In truth, there are a lot of threads that connect The Satanist and ILYAYD, which ultimately come off sounding like companion pieces. At the very least, ILYAYD seems an extension or continuation of The Satanist - or perhaps its conclusion, to add a note of finality here. And not just lyrically or thematically, but sonically, from the rustic, natural production and occasionally recurring riffs and passages to the classic elements that made The Satanist so grand.

Here, that aspect is expanded upon, though less so in the orchestration than in the chorale treatments and background vocals, with the children's choir accompanying several songs and Gregorian chanting punctuating passages on "Sabbath Mater", "Ecclesia Diabolica Catholica", "Angelvs XIII", “God = Dog”, etc. This not only adds to the dramatic effect - not to mention making some jarring contrasts, especially given Darski's near ceaseless bug-eyed roar - but helps provide ILYAYD an especially varied sonic palette.
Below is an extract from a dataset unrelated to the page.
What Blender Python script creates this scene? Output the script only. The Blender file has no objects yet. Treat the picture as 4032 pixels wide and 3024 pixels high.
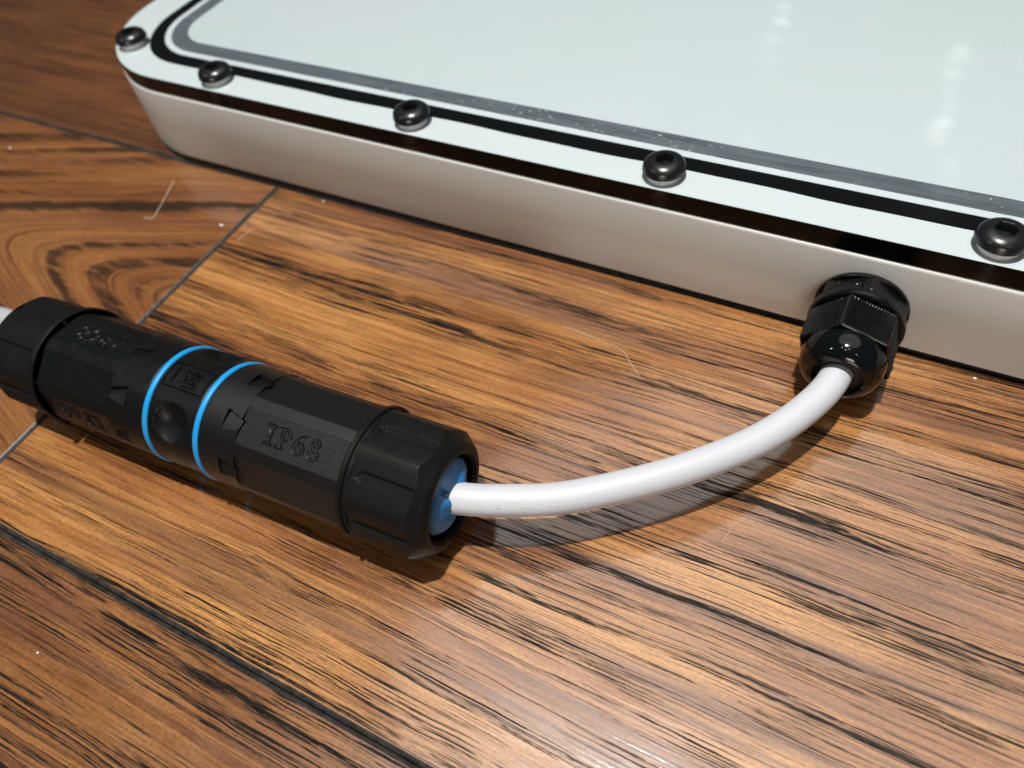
import bpy, math, random
import numpy as np
from mathutils import Vector, Matrix

# ------------------------------------------------------------------ camera
sc = bpy.context.scene
MM = 0.001                                   # the scene is laid out in millimetres
C = sc.collection
cam_d = bpy.data.cameras.new("camera")
cam = bpy.data.objects.new("camera", cam_d); C.objects.link(cam); sc.camera = cam
CAM = Vector((230.208, -165.523, 174.0)) * MM
RIGHT, UP, FWD = Vector((0.8801, 0.4611, -0.1130)), Vector((-0.3034, 0.7285, 0.6142)), Vector((-0.3655, 0.5067, -0.7809))
RIGHT.normalize(); FWD = (FWD - RIGHT * FWD.dot(RIGHT)).normalized(); UP = RIGHT.cross(FWD)
cam.matrix_world = Matrix(((RIGHT.x, UP.x, -FWD.x, CAM.x), (RIGHT.y, UP.y, -FWD.y, CAM.y),
                           (RIGHT.z, UP.z, -FWD.z, CAM.z), (0, 0, 0, 1)))
cam_d.sensor_width = 36.0
cam_d.lens = 36.0 * 769.0 / 1024.0
cam_d.clip_start = 0.005; cam_d.clip_end = 50
cam_d.dof.use_dof = True
cam_d.dof.focus_distance = 0.186
cam_d.dof.aperture_fstop = 11.5

# ------------------------------------------------------------------ world and lamps (an indoor room at night)
world = bpy.data.worlds.new("World"); sc.world = world; world.use_nodes = True
bg = world.node_tree.nodes["Background"]
bg.inputs[0].default_value = (0.93, 0.97, 1.0, 1); bg.inputs[1].default_value = 0.02
sc.view_settings.view_transform = 'Standard'; sc.view_settings.look = 'None'
sc.view_settings.exposure = 0.3; sc.view_settings.gamma = 1.0
sc.view_settings.use_curve_mapping = False
sc.cycles.use_denoising = True
sc.cycles.max_bounces = 14; sc.cycles.transmission_bounces = 12; sc.cycles.glossy_bounces = 8
sc.cycles.caustics_refractive = True; sc.cycles.caustics_reflective = True
sc.cycles.blur_glossy = 0.3
sc.cycles.sample_clamp_indirect = 6.0

def area(name, loc, size, power, color, target=(0.12, -0.05, 0.0), shape='DISK', spread=180):
    l = bpy.data.lights.new(name, 'AREA'); l.shape = shape; l.size = size; l.energy = power; l.color = color
    if shape in ('RECTANGLE', 'ELLIPSE'): l.size, l.size_y = size
    l.spread = math.radians(spread)
    o = bpy.data.objects.new(name, l); C.objects.link(o)
    o.location = loc
    o.rotation_euler = (Vector(target) - Vector(loc)).to_track_quat('-Z', 'Y').to_euler()
    return o

COOL = (1.0, 0.975, 0.93)
# the downlight right above the connector: it gives the hard shadows
area("ceiling_downlight_main", (0.12, -0.12, 2.4), 0.075, 59, COOL)
# bright white patch of ceiling, mirrored in the varnish of the floor
area("ceiling_panel_light", (0.28, 0.80, 2.35), 2.3, 9.0, COOL, target=(0.28, 0.80, 0))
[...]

A real curveball comes with "Bartzabel", which ventures in goth rock territory and echoes Darski's efforts with the very out of character side project work he did in 2016. It's certainly the most eerie, yet listener-friendly song BEHEMOTH has ever attempted, and it does take some getting used to. But once the initial shock wears off, it certainly captures the album's blackened heart - “Come unto me Bartzabel, By the word that openeth Hell!” And there are other “rockier” moments here as well, on the surprisingly catchy “Sabbath Mater” and "If Crucifixion Was Not Enough…" or the crunching chug of “Rom 5:8”.
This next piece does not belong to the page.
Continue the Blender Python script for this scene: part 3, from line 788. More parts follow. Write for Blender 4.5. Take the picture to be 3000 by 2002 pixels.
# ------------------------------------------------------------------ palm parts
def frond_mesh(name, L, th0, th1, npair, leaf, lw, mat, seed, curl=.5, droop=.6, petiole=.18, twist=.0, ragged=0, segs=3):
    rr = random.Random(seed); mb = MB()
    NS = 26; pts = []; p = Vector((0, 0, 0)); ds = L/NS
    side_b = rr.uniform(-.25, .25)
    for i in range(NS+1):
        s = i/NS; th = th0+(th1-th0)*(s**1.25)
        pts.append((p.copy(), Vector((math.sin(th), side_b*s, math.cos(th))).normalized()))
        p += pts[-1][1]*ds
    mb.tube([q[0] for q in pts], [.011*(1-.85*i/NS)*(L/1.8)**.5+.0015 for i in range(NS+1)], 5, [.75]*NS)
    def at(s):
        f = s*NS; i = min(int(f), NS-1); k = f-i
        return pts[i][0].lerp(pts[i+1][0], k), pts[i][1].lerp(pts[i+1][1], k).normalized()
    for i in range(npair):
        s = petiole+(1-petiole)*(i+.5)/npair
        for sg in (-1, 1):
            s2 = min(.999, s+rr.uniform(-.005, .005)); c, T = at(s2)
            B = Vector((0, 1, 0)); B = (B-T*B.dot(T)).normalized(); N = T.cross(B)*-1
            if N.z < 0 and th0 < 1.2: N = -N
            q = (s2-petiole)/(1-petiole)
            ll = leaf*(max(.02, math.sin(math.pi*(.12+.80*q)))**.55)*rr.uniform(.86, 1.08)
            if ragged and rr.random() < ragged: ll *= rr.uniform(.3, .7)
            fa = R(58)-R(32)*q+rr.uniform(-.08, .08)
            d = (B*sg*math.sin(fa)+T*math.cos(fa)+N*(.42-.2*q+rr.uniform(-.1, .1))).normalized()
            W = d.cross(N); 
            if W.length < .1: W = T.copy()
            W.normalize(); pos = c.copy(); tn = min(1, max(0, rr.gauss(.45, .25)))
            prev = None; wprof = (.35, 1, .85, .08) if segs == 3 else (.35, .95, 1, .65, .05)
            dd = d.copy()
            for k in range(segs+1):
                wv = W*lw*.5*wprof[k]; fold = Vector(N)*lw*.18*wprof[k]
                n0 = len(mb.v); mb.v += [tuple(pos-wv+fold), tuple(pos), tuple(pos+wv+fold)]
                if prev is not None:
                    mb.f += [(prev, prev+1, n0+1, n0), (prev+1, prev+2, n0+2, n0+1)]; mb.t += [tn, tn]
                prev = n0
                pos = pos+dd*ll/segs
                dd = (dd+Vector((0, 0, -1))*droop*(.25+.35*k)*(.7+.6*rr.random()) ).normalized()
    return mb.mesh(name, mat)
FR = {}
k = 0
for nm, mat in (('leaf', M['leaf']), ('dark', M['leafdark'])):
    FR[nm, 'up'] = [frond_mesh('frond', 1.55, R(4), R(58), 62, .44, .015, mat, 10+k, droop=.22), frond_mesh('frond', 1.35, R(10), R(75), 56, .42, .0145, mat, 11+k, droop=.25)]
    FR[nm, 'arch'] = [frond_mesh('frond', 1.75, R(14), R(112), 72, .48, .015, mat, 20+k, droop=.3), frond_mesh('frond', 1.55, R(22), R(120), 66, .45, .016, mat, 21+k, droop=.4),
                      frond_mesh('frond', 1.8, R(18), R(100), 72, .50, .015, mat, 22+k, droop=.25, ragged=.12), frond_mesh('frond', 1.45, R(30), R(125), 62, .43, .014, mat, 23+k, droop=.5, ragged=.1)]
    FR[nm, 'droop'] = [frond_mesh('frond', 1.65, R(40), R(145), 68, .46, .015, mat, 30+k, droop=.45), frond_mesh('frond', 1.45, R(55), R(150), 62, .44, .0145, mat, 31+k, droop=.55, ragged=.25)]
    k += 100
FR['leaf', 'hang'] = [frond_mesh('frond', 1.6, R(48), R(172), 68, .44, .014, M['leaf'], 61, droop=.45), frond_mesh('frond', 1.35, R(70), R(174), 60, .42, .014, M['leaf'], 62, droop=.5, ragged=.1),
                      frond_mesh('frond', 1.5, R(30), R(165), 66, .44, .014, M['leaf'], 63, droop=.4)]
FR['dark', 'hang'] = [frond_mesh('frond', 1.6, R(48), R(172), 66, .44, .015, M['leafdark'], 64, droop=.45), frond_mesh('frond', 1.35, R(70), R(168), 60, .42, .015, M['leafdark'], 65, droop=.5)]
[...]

That said, ILYAYD still doles out plenty of BEHEMOTH's signature incendiary bludgeon. "Angelvs XIII", "Wolves ov Siberia", "God = Dog" and "We Are The Next 1000 Years" are blackened death metal at its more furious and intense. And "Ecclesia Diabolica Catholica" really works the midsection thanks to drummer Inferno's galloping drums.

So while “most blasphemous” may be a judgment call, given one's own inclinations, ILYAYD is certainly BEHEMOTH's broadest and most daring album. When a band starts to treat each new album as potentially its last, it becomes more willing to take chances and march into previously uncharted musical territory, which BEHEMOTH certainly has done here.

And though it may lack some of the urgency and character that made The Satanist so utterly compelling, and trades some of its introspection for utter scorn, ILYAYD still courses with the fury and venom of which Darski seems to have a limitless well and leaves one with the impression that this band's business is far from over. Though I guess we shall see.